Krisis Keadilan : Anak pimpinan FEBI dapat UKT Tiga
Penentuan UKT calon mahasiswa baru, mengalami kejanggalan. Sebab, rekapitulasi data calon mahasiswa baru ditemukan bahwa ada mahasiswa baru yang mendapatkan kelompok UKT tiga. Ada yang janggal dari data yang ditemukan oleh teman-teman di lembaga kemahasiswaan. Pertama, pekerjaan Ayah dan Ibu dari Mahasiswa baru tersebut berstatuskan sebagai PNS. Kedua, orang tua dari mahasiswa tersebut merupakan salah satu pimpinan dari Fakultas Ekonomi dan Bisnis Islam.

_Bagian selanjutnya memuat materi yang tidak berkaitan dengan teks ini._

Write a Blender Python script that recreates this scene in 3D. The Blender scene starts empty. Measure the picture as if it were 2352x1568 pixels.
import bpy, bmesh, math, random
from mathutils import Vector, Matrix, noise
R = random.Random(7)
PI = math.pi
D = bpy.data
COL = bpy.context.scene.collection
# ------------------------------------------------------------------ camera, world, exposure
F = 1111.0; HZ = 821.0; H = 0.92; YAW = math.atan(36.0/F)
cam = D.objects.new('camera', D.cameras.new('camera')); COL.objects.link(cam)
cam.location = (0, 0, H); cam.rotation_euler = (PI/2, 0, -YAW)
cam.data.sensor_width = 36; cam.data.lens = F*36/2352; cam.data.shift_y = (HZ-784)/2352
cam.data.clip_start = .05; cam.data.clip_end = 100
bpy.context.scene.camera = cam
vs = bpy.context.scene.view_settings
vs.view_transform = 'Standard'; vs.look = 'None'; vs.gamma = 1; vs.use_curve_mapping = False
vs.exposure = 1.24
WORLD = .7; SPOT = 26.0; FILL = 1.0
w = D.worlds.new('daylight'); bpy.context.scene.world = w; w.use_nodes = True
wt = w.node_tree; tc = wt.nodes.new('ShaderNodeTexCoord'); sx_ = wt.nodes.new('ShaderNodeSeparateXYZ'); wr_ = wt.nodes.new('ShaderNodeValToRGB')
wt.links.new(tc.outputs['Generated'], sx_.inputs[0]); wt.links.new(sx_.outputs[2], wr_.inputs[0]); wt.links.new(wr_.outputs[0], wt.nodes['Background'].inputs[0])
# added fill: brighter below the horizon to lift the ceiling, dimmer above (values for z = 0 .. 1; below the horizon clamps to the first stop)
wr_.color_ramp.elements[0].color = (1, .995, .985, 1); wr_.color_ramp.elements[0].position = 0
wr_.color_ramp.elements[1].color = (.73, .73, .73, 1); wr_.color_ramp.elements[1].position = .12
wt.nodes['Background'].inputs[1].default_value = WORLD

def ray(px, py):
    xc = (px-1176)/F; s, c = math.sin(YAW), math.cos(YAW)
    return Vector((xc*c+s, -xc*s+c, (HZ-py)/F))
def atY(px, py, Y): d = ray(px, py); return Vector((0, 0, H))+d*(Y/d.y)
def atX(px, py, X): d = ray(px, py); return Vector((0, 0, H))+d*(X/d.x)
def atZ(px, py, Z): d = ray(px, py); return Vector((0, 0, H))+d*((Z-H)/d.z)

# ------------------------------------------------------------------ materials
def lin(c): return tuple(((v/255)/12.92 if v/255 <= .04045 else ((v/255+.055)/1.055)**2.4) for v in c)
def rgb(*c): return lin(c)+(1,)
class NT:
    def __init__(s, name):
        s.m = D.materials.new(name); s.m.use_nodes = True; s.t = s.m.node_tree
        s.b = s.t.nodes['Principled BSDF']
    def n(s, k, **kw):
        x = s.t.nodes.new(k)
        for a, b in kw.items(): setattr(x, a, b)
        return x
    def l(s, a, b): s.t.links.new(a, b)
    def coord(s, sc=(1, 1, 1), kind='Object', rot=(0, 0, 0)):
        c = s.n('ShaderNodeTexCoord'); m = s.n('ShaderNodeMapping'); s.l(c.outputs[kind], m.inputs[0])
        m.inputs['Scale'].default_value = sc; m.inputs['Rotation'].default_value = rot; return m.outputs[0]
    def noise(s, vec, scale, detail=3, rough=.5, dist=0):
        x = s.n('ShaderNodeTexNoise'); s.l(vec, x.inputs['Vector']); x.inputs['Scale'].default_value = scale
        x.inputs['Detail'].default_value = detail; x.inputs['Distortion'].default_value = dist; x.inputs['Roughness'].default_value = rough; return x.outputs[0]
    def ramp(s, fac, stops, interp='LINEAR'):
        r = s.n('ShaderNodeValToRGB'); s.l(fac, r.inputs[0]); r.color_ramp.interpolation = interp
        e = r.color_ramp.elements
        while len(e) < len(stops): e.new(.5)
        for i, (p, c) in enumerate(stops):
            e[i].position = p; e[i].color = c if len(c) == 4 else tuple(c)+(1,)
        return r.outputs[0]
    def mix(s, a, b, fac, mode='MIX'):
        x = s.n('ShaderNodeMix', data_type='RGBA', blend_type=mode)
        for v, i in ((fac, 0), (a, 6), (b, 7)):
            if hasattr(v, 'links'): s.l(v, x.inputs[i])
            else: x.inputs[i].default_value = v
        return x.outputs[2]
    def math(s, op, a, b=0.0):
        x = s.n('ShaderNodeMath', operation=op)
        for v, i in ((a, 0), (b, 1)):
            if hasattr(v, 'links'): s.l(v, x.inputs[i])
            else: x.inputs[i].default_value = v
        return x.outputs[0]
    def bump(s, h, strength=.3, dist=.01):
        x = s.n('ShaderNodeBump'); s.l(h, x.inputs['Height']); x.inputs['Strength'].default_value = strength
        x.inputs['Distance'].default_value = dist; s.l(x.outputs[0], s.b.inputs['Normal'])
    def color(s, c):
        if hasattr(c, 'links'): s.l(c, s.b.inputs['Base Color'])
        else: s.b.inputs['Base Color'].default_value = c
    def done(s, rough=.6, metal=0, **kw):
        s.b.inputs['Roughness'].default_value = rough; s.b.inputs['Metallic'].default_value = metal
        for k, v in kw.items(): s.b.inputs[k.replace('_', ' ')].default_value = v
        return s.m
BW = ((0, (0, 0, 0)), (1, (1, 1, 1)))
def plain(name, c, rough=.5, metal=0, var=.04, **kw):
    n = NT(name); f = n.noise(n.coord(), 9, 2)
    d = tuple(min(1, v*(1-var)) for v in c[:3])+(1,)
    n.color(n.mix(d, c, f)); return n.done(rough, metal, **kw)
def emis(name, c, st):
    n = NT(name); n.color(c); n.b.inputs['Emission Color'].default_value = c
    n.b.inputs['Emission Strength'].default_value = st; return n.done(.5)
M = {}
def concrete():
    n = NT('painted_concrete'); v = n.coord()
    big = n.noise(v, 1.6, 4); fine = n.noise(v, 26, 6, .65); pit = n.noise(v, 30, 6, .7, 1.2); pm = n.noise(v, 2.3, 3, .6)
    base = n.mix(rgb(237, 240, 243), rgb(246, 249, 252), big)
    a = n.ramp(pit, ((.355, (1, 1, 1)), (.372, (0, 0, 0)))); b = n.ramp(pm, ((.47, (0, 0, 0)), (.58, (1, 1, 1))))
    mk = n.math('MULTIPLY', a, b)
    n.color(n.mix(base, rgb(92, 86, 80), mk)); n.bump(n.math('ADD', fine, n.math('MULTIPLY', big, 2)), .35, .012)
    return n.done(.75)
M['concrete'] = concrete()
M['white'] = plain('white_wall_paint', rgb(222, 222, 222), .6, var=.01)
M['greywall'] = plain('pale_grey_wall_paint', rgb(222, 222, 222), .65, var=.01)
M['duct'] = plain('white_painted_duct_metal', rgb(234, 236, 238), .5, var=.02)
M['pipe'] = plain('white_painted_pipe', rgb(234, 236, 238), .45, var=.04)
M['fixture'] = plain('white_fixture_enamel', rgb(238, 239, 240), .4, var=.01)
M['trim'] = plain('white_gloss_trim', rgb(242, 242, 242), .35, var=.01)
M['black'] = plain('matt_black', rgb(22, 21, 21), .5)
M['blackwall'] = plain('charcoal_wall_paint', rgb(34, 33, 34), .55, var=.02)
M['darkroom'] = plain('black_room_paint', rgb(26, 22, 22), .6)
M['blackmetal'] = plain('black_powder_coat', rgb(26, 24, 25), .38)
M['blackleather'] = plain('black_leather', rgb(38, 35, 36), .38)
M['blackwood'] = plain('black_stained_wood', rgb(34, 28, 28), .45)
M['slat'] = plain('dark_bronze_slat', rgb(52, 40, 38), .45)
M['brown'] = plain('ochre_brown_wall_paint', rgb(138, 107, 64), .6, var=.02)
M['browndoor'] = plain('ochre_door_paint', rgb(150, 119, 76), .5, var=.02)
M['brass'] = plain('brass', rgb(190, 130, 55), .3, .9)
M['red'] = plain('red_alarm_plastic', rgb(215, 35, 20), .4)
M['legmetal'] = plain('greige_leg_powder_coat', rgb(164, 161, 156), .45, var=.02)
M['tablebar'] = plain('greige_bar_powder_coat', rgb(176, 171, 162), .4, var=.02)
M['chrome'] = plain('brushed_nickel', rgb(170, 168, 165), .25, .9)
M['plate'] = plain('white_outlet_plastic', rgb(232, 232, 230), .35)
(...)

Mengacu pada proses pengelompokan UKT berdasarkan pekerjaan/sumber pendapatan orang tua, harusnya mahasiswa yang dibiayai oleh orang tua/wali yang bekerja sebagai PNS minimal mahasiswa tersebut masuk dalam kategori kelompok UKT Empat (4). Orang tua mahasiswa baru tersebut adalah salah satu pimpinan di Fakultas Ekonomi dan Bisnis Islam (FEBI) yang harusnya sudah mampu bersikap adil dalam menentukan kategori UKT. Hal ini menandakan bahwa pimpinan FEBI tidak paham akan konsep UKT, dan mereka tidak mampu bersikap profesional hingga masih mempraktekkan paham nepotisme. Biodata pada nominal UKT yang harus dibayarkan oleh mahasiswa tersebut, setara dengan nominal UKT yang harus dibayarkan oleh AS. Ditinjau dari kondisi perekonomian kedua calon mahasiswa tersebut, sangat jauh berbeda. Tetapi, mereka mendapatkan kelompok UKT yang sama.
Pimpinan harusnya jeli dalam menentukan kelompok UKT calon mahasiswa baru. Beban biaya yang ditanggung mahasiswa dalam membayar UKT, disesuaikan dengan kemampuan ekonominya, atau keluarganya, atau pihak lain yang membiayainya. Konsep keadilan ini dimaksudkan agar tidak ada orang yang hanya karena tidak mampu secara ekonomi kemudian menjadi tidak dapat diterima atau melanjutkan pendidikan tinggi.
Berangkat dari fenomena tersebut, pimpinan FEBI sampai saat ini masih jauh dari kata adil dalam menentukan UKT bagi calon mahasiswa baru. Pendidikan murah hanya diperuntukkan untuk orang yang mampu. Sedangkan, untuk orang yang kurang mampu mendapatkan pendidikan mahal. Tindakan tersebut adalah bentuk perampasan hak yang dilakukan oleh pimpinan yang tidak adil dan bertanggung jawab.